— START OF Input rows —

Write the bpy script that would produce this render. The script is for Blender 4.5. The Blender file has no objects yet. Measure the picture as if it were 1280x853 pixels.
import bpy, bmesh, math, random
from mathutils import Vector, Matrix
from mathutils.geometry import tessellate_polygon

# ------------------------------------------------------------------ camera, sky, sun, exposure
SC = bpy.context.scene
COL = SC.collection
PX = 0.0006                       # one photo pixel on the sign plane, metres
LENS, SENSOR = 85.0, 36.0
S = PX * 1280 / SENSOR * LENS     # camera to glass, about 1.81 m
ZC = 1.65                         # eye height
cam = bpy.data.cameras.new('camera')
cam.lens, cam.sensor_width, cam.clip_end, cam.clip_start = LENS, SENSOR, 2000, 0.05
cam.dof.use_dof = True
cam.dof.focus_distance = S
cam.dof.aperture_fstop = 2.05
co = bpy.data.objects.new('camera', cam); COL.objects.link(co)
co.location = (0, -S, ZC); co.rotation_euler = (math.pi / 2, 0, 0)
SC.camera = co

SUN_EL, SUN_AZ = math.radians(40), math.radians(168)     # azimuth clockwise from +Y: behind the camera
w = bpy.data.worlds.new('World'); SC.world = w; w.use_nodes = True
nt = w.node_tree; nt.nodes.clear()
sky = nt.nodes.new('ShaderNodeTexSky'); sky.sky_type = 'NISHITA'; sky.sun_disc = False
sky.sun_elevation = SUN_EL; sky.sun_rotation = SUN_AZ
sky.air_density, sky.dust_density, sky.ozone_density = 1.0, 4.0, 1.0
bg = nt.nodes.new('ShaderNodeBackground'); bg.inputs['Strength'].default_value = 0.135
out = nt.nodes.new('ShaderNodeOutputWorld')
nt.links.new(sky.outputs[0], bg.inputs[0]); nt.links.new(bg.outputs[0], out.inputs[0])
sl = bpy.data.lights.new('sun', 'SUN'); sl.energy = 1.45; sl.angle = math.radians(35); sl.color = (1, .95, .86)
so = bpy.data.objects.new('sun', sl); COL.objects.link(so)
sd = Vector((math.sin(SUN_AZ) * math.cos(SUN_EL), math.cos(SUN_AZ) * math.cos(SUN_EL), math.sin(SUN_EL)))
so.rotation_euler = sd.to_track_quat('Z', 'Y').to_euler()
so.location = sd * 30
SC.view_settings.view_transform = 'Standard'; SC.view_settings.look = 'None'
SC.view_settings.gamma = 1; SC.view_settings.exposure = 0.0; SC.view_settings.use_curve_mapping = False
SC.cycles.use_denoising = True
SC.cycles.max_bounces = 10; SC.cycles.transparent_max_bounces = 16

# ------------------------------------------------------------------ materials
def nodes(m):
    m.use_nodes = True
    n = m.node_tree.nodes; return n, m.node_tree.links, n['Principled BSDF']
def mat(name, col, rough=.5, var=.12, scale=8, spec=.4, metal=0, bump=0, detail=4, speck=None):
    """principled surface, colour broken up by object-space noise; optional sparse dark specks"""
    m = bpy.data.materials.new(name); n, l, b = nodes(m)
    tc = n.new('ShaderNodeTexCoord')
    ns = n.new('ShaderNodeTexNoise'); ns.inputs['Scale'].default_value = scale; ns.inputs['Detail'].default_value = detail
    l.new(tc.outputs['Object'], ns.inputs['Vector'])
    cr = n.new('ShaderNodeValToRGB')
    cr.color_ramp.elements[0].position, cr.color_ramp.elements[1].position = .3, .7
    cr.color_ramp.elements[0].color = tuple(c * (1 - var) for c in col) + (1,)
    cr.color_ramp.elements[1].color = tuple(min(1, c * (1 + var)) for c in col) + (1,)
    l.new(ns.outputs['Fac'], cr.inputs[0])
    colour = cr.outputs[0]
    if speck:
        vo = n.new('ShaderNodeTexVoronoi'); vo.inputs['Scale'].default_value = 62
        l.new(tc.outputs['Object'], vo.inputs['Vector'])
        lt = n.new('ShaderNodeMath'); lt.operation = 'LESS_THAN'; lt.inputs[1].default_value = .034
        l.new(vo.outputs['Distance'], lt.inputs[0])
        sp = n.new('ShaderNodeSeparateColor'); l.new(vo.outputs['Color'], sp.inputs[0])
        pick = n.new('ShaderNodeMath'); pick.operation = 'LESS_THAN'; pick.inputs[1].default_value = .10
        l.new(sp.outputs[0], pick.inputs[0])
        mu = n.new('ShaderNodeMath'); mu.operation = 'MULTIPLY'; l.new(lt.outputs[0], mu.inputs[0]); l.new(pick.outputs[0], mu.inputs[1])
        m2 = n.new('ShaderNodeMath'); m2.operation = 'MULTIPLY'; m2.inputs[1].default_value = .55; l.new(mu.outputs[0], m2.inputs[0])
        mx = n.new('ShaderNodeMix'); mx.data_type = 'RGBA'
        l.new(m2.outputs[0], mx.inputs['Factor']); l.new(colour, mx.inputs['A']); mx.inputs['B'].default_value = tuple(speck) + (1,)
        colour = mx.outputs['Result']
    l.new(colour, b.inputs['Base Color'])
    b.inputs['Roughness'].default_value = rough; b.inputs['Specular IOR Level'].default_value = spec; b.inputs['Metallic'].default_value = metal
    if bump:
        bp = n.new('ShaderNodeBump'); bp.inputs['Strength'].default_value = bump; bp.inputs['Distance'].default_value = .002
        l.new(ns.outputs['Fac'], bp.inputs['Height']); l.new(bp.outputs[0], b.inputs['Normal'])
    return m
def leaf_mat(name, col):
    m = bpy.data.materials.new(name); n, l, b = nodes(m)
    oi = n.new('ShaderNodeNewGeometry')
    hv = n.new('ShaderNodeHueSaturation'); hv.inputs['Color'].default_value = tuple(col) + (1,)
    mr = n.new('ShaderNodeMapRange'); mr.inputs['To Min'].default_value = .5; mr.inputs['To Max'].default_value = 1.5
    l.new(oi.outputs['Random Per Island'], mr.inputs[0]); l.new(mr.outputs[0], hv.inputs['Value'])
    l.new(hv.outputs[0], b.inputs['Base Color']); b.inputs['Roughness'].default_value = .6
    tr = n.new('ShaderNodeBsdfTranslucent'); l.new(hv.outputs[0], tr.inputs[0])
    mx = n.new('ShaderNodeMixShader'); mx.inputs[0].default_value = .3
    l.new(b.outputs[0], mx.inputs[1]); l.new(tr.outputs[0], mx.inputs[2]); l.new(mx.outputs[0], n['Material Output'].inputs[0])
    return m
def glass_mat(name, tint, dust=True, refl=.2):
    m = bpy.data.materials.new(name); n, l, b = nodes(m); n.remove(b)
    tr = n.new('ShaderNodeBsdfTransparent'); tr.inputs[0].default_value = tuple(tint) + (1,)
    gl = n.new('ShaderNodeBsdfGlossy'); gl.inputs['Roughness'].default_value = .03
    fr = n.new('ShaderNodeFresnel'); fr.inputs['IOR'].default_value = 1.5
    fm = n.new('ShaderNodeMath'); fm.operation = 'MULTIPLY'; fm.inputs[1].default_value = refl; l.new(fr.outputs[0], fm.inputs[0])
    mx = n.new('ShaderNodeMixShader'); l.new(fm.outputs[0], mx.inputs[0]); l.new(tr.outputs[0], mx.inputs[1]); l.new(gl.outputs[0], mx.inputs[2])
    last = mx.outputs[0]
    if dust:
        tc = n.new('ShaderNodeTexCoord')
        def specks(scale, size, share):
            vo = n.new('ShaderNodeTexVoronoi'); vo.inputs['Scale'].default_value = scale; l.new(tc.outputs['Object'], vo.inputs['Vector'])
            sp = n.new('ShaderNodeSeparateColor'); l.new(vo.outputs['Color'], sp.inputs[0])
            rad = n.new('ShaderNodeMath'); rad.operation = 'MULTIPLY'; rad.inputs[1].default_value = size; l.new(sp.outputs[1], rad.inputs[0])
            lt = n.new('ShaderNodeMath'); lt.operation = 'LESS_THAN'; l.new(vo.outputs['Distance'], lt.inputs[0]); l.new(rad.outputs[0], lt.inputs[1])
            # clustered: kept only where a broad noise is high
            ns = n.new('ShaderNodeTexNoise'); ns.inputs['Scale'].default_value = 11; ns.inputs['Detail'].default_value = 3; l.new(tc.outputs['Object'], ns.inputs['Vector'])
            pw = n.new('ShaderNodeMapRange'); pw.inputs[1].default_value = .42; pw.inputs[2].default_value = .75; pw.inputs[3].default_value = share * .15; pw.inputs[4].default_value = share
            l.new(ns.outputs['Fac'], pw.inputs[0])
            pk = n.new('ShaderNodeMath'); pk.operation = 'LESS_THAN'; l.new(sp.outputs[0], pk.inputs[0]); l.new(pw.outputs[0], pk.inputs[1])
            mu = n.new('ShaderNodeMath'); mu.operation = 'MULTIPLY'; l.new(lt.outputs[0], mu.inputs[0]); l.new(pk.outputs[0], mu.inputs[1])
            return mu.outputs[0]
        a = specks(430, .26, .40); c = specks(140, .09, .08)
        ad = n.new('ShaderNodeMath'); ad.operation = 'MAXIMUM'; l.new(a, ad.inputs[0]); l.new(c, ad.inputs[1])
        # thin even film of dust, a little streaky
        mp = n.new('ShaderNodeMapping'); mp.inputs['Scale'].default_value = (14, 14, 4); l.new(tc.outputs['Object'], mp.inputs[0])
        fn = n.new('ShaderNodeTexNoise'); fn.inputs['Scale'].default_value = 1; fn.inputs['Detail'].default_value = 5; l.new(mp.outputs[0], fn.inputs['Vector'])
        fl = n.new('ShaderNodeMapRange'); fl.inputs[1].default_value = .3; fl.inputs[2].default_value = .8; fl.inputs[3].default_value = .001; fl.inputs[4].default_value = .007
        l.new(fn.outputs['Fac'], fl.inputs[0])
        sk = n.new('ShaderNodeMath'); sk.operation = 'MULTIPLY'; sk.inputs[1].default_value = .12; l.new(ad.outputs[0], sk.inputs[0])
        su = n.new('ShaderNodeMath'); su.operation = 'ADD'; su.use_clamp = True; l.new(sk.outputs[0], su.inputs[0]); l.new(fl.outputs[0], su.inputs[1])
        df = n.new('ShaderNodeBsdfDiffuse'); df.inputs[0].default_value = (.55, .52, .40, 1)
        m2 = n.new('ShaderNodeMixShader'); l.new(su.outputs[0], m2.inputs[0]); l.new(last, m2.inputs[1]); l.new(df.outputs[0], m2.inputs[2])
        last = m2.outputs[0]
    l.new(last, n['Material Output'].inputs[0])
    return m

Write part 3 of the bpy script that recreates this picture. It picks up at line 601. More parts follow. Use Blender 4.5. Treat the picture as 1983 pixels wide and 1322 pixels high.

— END OF Input rows —

- Exercise directions -
Please reproduce exactly the lines from the first one of the records above through the line containing "from mathutils.geometry import", both included, and nothing else.

- Solved problem -
Write the bpy script that would produce this render. The script is for Blender 4.5. The Blender file has no objects yet. Measure the picture as if it were 1280x853 pixels.
import bpy, bmesh, math, random
from mathutils import Vector, Matrix
from mathutils.geometry import tessellate_polygon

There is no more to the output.